Framed, Composed, Artsy
When we talk about writing style we're talking about the way the author uses grammar, punctuation, literary devices (like flashbacks and symbols for example), and even spelling to create effects. Style includes the length, structure, and arrangement of sentences and paragraphs. It can include word choice. Here we'll focus on some of the broad elements of style in "The Scarlet Ibis."
"The Scarlet Ibis" contains a frame story, or a story within a story. The main story of Brother and Doodle's time together is framed as a memory. Most stories told in the past tense are implied memories. The narrator has to be remembering them to tell them. But here Brother explicitly states that the story he's telling is a memory. The idea of memory is the frame for his point of view, but the ibis itself functions as the story's literal frame.
The title, the first sentence, and the last sentence all refer to the ibis. Does this strike you as a tad too neat and tidy? Brother's memory seems more like a carefully composed painting than an accurate description of a series of events. The best example of what we mean is probably this line:
Finally I went back and found him huddled beneath a red nightshade bush beside the road. (4.48)
Remember, the ibis is found in "the bleeding tree." A bleeding tree is any tree that is giving off sap, either of its own accord, or because a person has tapped it. The sap might be reddish, but it's not likely that it's red like blood. Still, it gives us an image of red, and of blood. It's almost annoying Doodle would die underneath a red bush in addition to physically resembling the ibis in death. We don't want to feel like we're being beaten over the head with symbols when we read. But, there are some positive ways of looking at this aspect of Hurst's style here in the "Ibis."
Brother could be suggesting that memory is a creative act, an art form. To deal with the pain of his experience, to maintain some control over his intense emotions (guilt, love, etc.) Brother needs to arrange the memory artfully. He can't change what happened but he can, to some extent, control how it looks in his mind. If he has to look at it every day, he might as well add some beauty to the horror.
Or maybe he can't control it. Maybe he isn't doing it deliberately. Maybe the key to all this red lies in the final paragraph of the story:
I began to weep, and the tear blurred vision in red before me looked very familiar. (4.54)
From the moment Brother begins to weep, when he realizes Doodle is dead, and that he'd "been bleeding from the mouth" he will remember those events with "tear blurred vision in red" (4.49).

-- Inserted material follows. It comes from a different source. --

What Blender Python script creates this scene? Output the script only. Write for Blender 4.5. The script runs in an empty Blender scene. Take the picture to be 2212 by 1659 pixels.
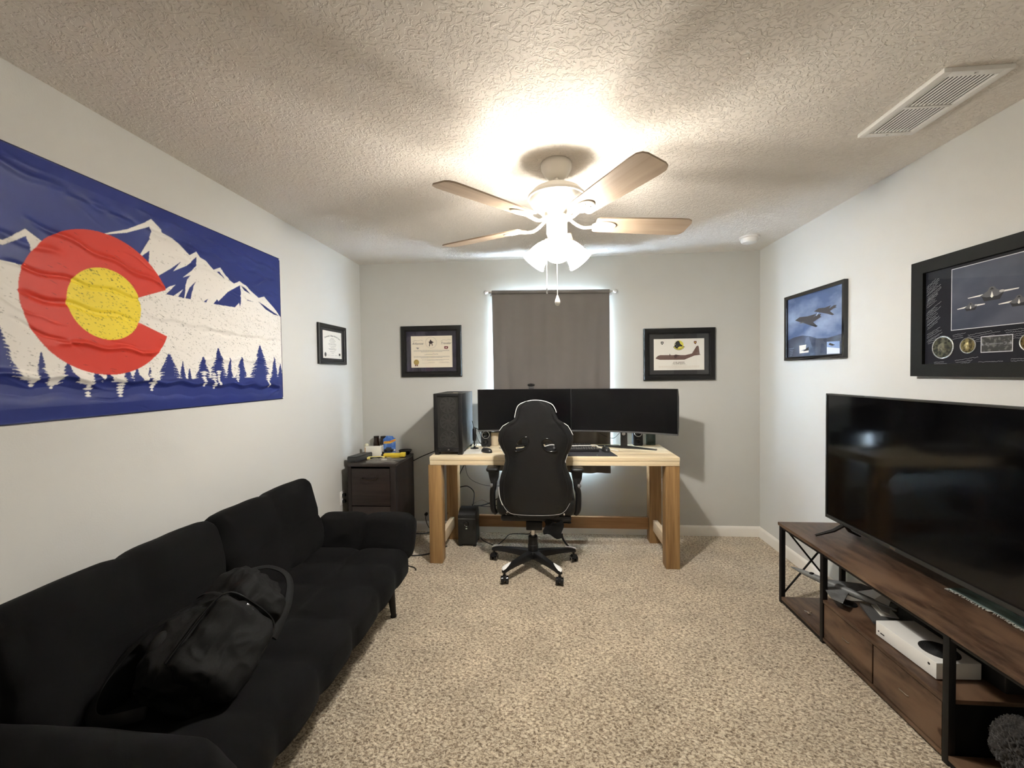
import bpy, bmesh, math, random
import numpy as np
from mathutils import Vector, Matrix, noise as mnoise
from math import sin, cos, pi, radians as R

random.seed(7)
S = bpy.context.scene
COL = S.collection

# ------------------------------------------------------------------ camera, world, light, exposure
CAM_F, CAM_YAW, CAM_PITCH, CAM_ROLL, CAM_H = 900.0, .0834, -.0249, -.01345, 1.427
def make_camera():
    cy, sy = cos(CAM_YAW), sin(CAM_YAW)
    f = Vector((-sy, cy, 0)); r = Vector((cy, sy, 0)); u = Vector((0, 0, 1))
    cp, sp = cos(CAM_PITCH), sin(CAM_PITCH)
    f2 = f*cp + u*sp; u2 = u*cp - f*sp
    cr, sr = cos(CAM_ROLL), sin(CAM_ROLL)
    r3 = r*cr + u2*sr; u3 = u2*cr - r*sr
    m = Matrix((r3, u3, -f2)).transposed().to_4x4()
    m.translation = Vector((0, 0, CAM_H))
    cam = bpy.data.cameras.new('camera'); o = bpy.data.objects.new('camera', cam)
    cam.sensor_fit = 'HORIZONTAL'; cam.sensor_width = 36; cam.lens = CAM_F/2212*36
    cam.clip_start = .02; cam.clip_end = 100
    o.matrix_world = m; COL.objects.link(o); S.camera = o
make_camera()

XL, XR, YB, YN, H = -1.696, 1.807, 3.7076, -0.75, 2.44      # room: left, right, window wall, wall behind the camera, ceiling

w = bpy.data.worlds.new('sky'); S.world = w; w.use_nodes = True
nt = w.node_tree; bg = nt.nodes['Background']
bg.inputs[0].default_value = (.62, .80, 1.0, 1); bg.inputs[1].default_value = 36.0   # bright overcast daylight outside the window
BULB_W = 21.0
BULB_COL = (1.0, .972, .915)
S.view_settings.view_transform = 'Standard'; S.view_settings.look = 'None'
S.view_settings.gamma = 1; S.view_settings.use_curve_mapping = False
S.view_settings.exposure = 1.96
try:
    S.cycles.max_bounces = 12; S.cycles.diffuse_bounces = 6; S.cycles.transparent_max_bounces = 12
    S.cycles.use_denoising = True; S.cycles.sample_clamp_indirect = 6
    S.cycles.caustics_reflective = False; S.cycles.caustics_refractive = False
except Exception: pass

# ------------------------------------------------------------------ materials
MATS = {}
def mat(name, col=(.5,.5,.5), rough=.6, metal=0, spec=.5, noise=None, bump=None, emit=None, coat=0, sheen=0, alpha=1, trans=0):
    """noise=(scale(x,y,z), second colour, lo, hi[, detail]) mixes a second colour in by object-space noise; bump=(scale, strength, distance[, kind])"""
    if name in MATS: return MATS[name]
    m = bpy.data.materials.new(name); MATS[name] = m; m.use_nodes = True
    t = m.node_tree; N = t.nodes; L = t.links; b = N['Principled BSDF']
    b.inputs['Base Color'].default_value = (*col, 1); b.inputs['Roughness'].default_value = rough
    b.inputs['Metallic'].default_value = metal; b.inputs['Specular IOR Level'].default_value = spec
    b.inputs['Coat Weight'].default_value = coat; b.inputs['Sheen Weight'].default_value = sheen
    b.inputs['Alpha'].default_value = alpha; b.inputs['Transmission Weight'].default_value = trans
    if emit: b.inputs['Emission Color'].default_value = (*emit[0], 1); b.inputs['Emission Strength'].default_value = emit[1]
    if noise or bump: tc = N.new('ShaderNodeTexCoord')
    if noise:
        sc = noise[0] if isinstance(noise[0], tuple) else (noise[0],)*3
        mp = N.new('ShaderNodeMapping'); mp.inputs['Scale'].default_value = sc; L.new(tc.outputs['Object'], mp.inputs[0])
        n = N.new('ShaderNodeTexNoise'); n.inputs['Scale'].default_value = 1; n.inputs['Detail'].default_value = noise[4] if len(noise) > 4 else 4
        L.new(mp.outputs[0], n.inputs['Vector'])
        r = N.new('ShaderNodeValToRGB'); e = r.color_ramp.elements
        e[0].position = noise[2]; e[0].color = (*col, 1); e[1].position = noise[3]; e[1].color = (*noise[1], 1)
        L.new(n.outputs['Fac'], r.inputs[0]); L.new(r.outputs[0], b.inputs['Base Color'])
    if bump:
        n2 = N.new('ShaderNodeTexNoise'); n2.inputs['Scale'].default_value = bump[0]; n2.inputs['Detail'].default_value = 3
        L.new(tc.outputs['Object'], n2.inputs['Vector'])
        bp = N.new('ShaderNodeBump'); bp.inputs['Strength'].default_value = bump[1]; bp.inputs['Distance'].default_value = bump[2]
        L.new(n2.outputs['Fac'], bp.inputs['Height']); L.new(bp.outputs[0], b.inputs['Normal'])
    return m

def wood(name, c1, c2, axis, ring=9, rough=.5, stretch=.06, knots=None, coat=0):
    """Long grain along the given object axis, with rings from distorted noise."""
    if name in MATS: return MATS[name]
    m = mat(name, c1, rough, coat=coat); t = m.node_tree; N = t.nodes; L = t.links; b = N['Principled BSDF']
    tc = N.new('ShaderNodeTexCoord'); mp = N.new('ShaderNodeMapping')
    s = [1, 1, 1]; s[axis] = stretch; mp.inputs['Scale'].default_value = s; L.new(tc.outputs['Object'], mp.inputs[0])
    n = N.new('ShaderNodeTexNoise'); n.inputs['Scale'].default_value = ring; n.inputs['Detail'].default_value = 5; n.inputs['Distortion'].default_value = .6
    L.new(mp.outputs[0], n.inputs['Vector'])
    w1 = N.new('ShaderNodeMath'); w1.operation = 'MULTIPLY'; w1.inputs[1].default_value = 14; L.new(n.outputs['Fac'], w1.inputs[0])
    w2 = N.new('ShaderNodeMath'); w2.operation = 'SINE'; L.new(w1.outputs[0], w2.inputs[0])
    w3 = N.new('ShaderNodeMapRange'); w3.inputs[1].default_value = -1; w3.inputs[2].default_value = 1; L.new(w2.outputs[0], w3.inputs[0])
    fine = N.new('ShaderNodeTexNoise'); fine.inputs['Scale'].default_value = ring*9; fine.inputs['Detail'].default_value = 3; L.new(mp.outputs[0], fine.inputs['Vector'])
    mx0 = N.new('ShaderNodeMath'); mx0.operation = 'MULTIPLY'; L.new(w3.outputs[0], mx0.inputs[0]); L.new(fine.outputs['Fac'], mx0.inputs[1])
    r = N.new('ShaderNodeValToRGB'); e = r.color_ramp.elements; e[0].position = .05; e[0].color = (*c1, 1); e[1].position = .62; e[1].color = (*c2, 1)
    L.new(mx0.outputs[0], r.inputs[0]); out = r.outputs[0]
    if knots:
        v = N.new('ShaderNodeTexVoronoi'); v.inputs['Scale'].default_value = knots[0]; L.new(tc.outputs['Object'], v.inputs['Vector'])
        kr = N.new('ShaderNodeValToRGB'); ke = kr.color_ramp.elements; ke[0].position = knots[1]*.6; ke[0].color = (1,1,1,1); ke[1].position = knots[1]; ke[1].color = (0,0,0,1)
        L.new(v.outputs['Distance'], kr.inputs[0])
        mk = N.new('ShaderNodeMix'); mk.data_type = 'RGBA'; L.new(kr.outputs[0], mk.inputs[0]); L.new(out, mk.inputs[6]); mk.inputs[7].default_value = (*knots[2], 1)
        out = mk.outputs[2]
    L.new(out, b.inputs['Base Color'])
    bp = N.new('ShaderNodeBump'); bp.inputs['Strength'].default_value = .15; bp.inputs['Distance'].default_value = .002
    L.new(fine.outputs['Fac'], bp.inputs['Height']); L.new(bp.outputs[0], b.inputs['Normal'])
    return m

def mat_carpet():
    m = mat('carpet_pile', (.5,.42,.31), 1.0, spec=.05, sheen=.25); t = m.node_tree; N = t.nodes; L = t.links; b = N['Principled BSDF']
    tc = N.new('ShaderNodeTexCoord')
    mp = N.new('ShaderNodeMapping'); mp.inputs['Scale'].default_value = (1, 1.35, 1); mp.inputs['Rotation'].default_value = (0,0,R(35)); L.new(tc.outputs['Object'], mp.inputs[0])
    n = N.new('ShaderNodeTexNoise'); n.inputs['Scale'].default_value = 75; n.inputs['Detail'].default_value = 4; n.inputs['Roughness'].default_value = .62; n.inputs['Distortion'].default_value = .8; L.new(mp.outputs[0], n.inputs['Vector'])
    big = N.new('ShaderNodeTexNoise'); big.inputs['Scale'].default_value = 4; big.inputs['Detail'].default_value = 3; L.new(tc.outputs['Object'], big.inputs['Vector'])
    r = N.new('ShaderNodeValToRGB'); cr = r.color_ramp
    cr.elements[0].position = .34; cr.elements[0].color = (.17,.12,.075,1)
    cr.elements[1].position = .66; cr.elements[1].color = (.88,.77,.60,1)
    e = cr.elements.new(.45); e.color = (.42,.325,.225,1); e = cr.elements.new(.54); e.color = (.70,.59,.43,1)
    L.new(n.outputs['Fac'], r.inputs[0])
    mx = N.new('ShaderNodeMix'); mx.data_type = 'RGBA'; mx.blend_type = 'MULTIPLY'; mx.inputs[0].default_value = 1
    r2 = N.new('ShaderNodeValToRGB'); r2.color_ramp.elements[0].position = .35; r2.color_ramp.elements[0].color = (.82,.82,.82,1); r2.color_ramp.elements[1].position = .65; r2.color_ramp.elements[1].color = (1,1,1,1)
    L.new(big.outputs['Fac'], r2.inputs[0]); L.new(r.outputs[0], mx.inputs[6]); L.new(r2.outputs[0], mx.inputs[7]); L.new(mx.outputs[2], b.inputs['Base Color'])
    bp = N.new('ShaderNodeBump'); bp.inputs['Strength'].default_value = .9; bp.inputs['Distance'].default_value = .012
    L.new(n.outputs['Fac'], bp.inputs['Height']); L.new(bp.outputs[0], b.inputs['Normal'])
    return m

def mat_ceiling():
    m = mat('knockdown_ceiling', (.80,.755,.70), .95, spec=.1); t = m.node_tree; N = t.nodes; L = t.links; b = N['Principled BSDF']
    tc = N.new('ShaderNodeTexCoord')
    n = N.new('ShaderNodeTexNoise'); n.inputs['Scale'].default_value = 36; n.inputs['Detail'].default_value = 3.5; n.inputs['Distortion'].default_value = 1.6; L.new(tc.outputs['Object'], n.inputs['Vector'])
    r = N.new('ShaderNodeValToRGB'); r.color_ramp.elements[0].position = .47; r.color_ramp.elements[1].position = .56; L.new(n.outputs['Fac'], r.inputs[0])
    bp = N.new('ShaderNodeBump'); bp.inputs['Strength'].default_value = .55; bp.inputs['Distance'].default_value = .006
    L.new(r.outputs[0], bp.inputs['Height']); L.new(bp.outputs[0], b.inputs['Normal'])
    return m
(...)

This could mean that everything he's told us up to that point has been remembered with, we can't help repeating, "tear blurred vision in red." It doesn't really matter if the bush was 'really' red or not.
If you've spent anytime looking at the natural world, you know that it, like Brother's descriptions, seems almost too perfect, too beautiful, too artfully constructed. In addition to expressing his guilt and grief, Brother is expressing his vision of people, nature, and animals as intimately connected in mysterious ways.
It's also a way for him to at least try to put Doodle's death into perspective, at least try not to think of himself as a murderer. While he knows Doodle's death was avoidable (or he wouldn't be feeling so guilty) he can still take cold comfort in the fact that the forces of nature kill on a much grander scale every day.
Before we let you out of this section, we should say a few words on foreshadowing. As you know, foreshadowing is technique writers use to prepare the reader for important events that will happen in the story. Foreshadowings are hints or clues about what is to come. Many readers note that "The Scarlet Letter Ibis" foreshadows Doodle's death in quite a few ways.
Most obviously, the death of the ibis foreshadows Doodle's death. The interesting thing is that, according to Brother, Doodle's death isn't just being foreshadowed in his telling of the story, but in real life. According to him, nature, from the smell of "graveyard flowers" in the first paragraph, to the dying of the ibis, was foreshadowing Doodle's death on that fateful afternoon. What do you think of this? Does nature foreshadow what will happen to us as if life is just one big novel? Or is does it only look like foreshadowing in hindsight?